Despite signing a four-year deal with Sevilla, the story remained unchanged; after not playing in his first six months down in Andalucía, “it didn’t go to plan. I made a lot of sacrifices and found myself in a worse situation than at Chelsea. I’d reached a point where I was ready to hit the coach, he pissed me off so much.” He moved on to Hebei China Fortune, where he still managed to find a way to go on loan, swapping Langang for La Coruna in a return to La Liga with Deportivo. Amiens took him temporarily and then eventually signed him permanently in 2019 (after a to do), with another stint at Rayo snuck in between, and it’s here that his story takes a turn towards a happy ending. Back in Northern France, an hour and a half away from his first club, he underwent a renaissance.

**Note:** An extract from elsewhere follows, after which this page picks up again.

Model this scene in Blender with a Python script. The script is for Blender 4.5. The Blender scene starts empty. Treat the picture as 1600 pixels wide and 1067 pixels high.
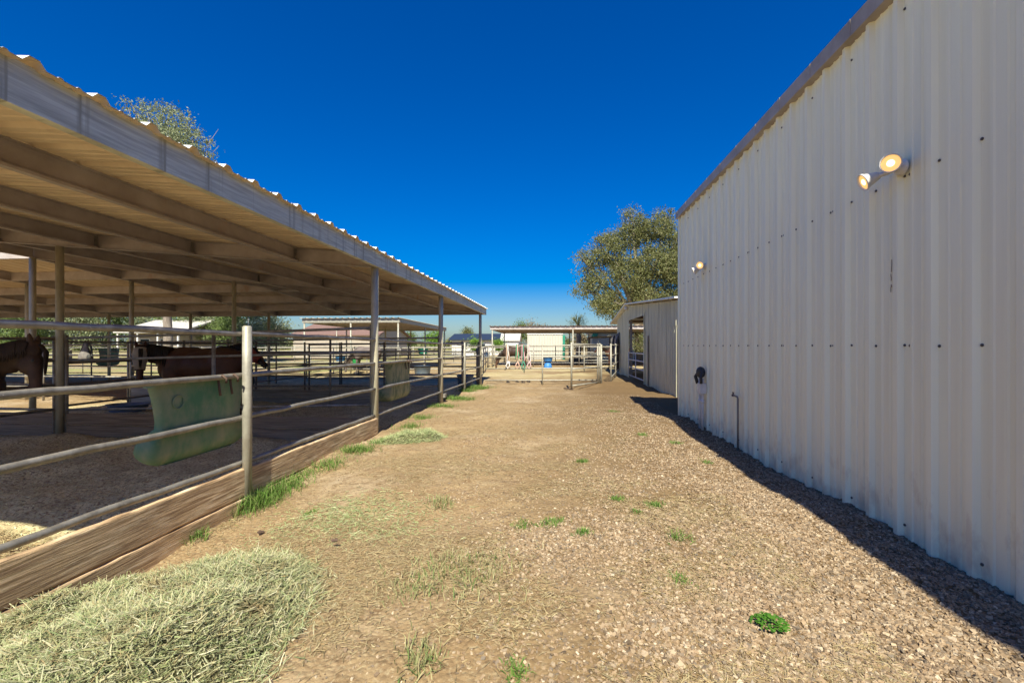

The homecoming was truly complete a year later as he donned the red and yellow of Lens for the first time in 13 years. 11 goals in 35 matches on loan saw Les Sang et Or trigger their option to buy, and the circle was finally complete.

These days, age has slowed him a little, he’s no longer the same mazy dribbler that saw him terrorise teenagers all those years ago, but he’s been impressively productive back in France and, every now and then, he’ll explode into life and produce one of those moments that made everyone around Chelsea sit up and take notice. His left foot is still as dangerous as it ever was, whether striking a dead ball, delivering a teasing cross or making line-breaking passes, and the experience of his travels has given him a better appreciation of when and how to use his talents to their full effect.

 

 

 

 

 

 

 

 

 

 

 

He turns 30 today. Having now found stability on and off the pitch after becoming a husband and a father of three (his eldest was born during his time at Chelsea) and earning regular international selection for DR Congo – where his parents hailed from – he still has much to prove and will be desperate to write his own finale to a career that saw hope snatched away from him time and again at an age when anyone would struggle to deal with continued rejection.

In 2014, he said that “things didn’t go the way people wanted so now they think I’m finished but I’m only 23 years old. Some players only really get their career going when they’re 28 so for me I have plenty of time and I will end up being where I should be.” As he enters the next stage of his career, the promise of youth and the vagabond life of a loanee in acts one and two need not be forgotten, but instead be used as lessons to carry with him, to learn from, and to build a legacy that outlasts the current perception of him. He has ended up where he should be, back at Lens, where he’s become the star that Michael Ballack anointed him as all those years ago. In his own words, “I haven’t had so much fun since Chelsea.”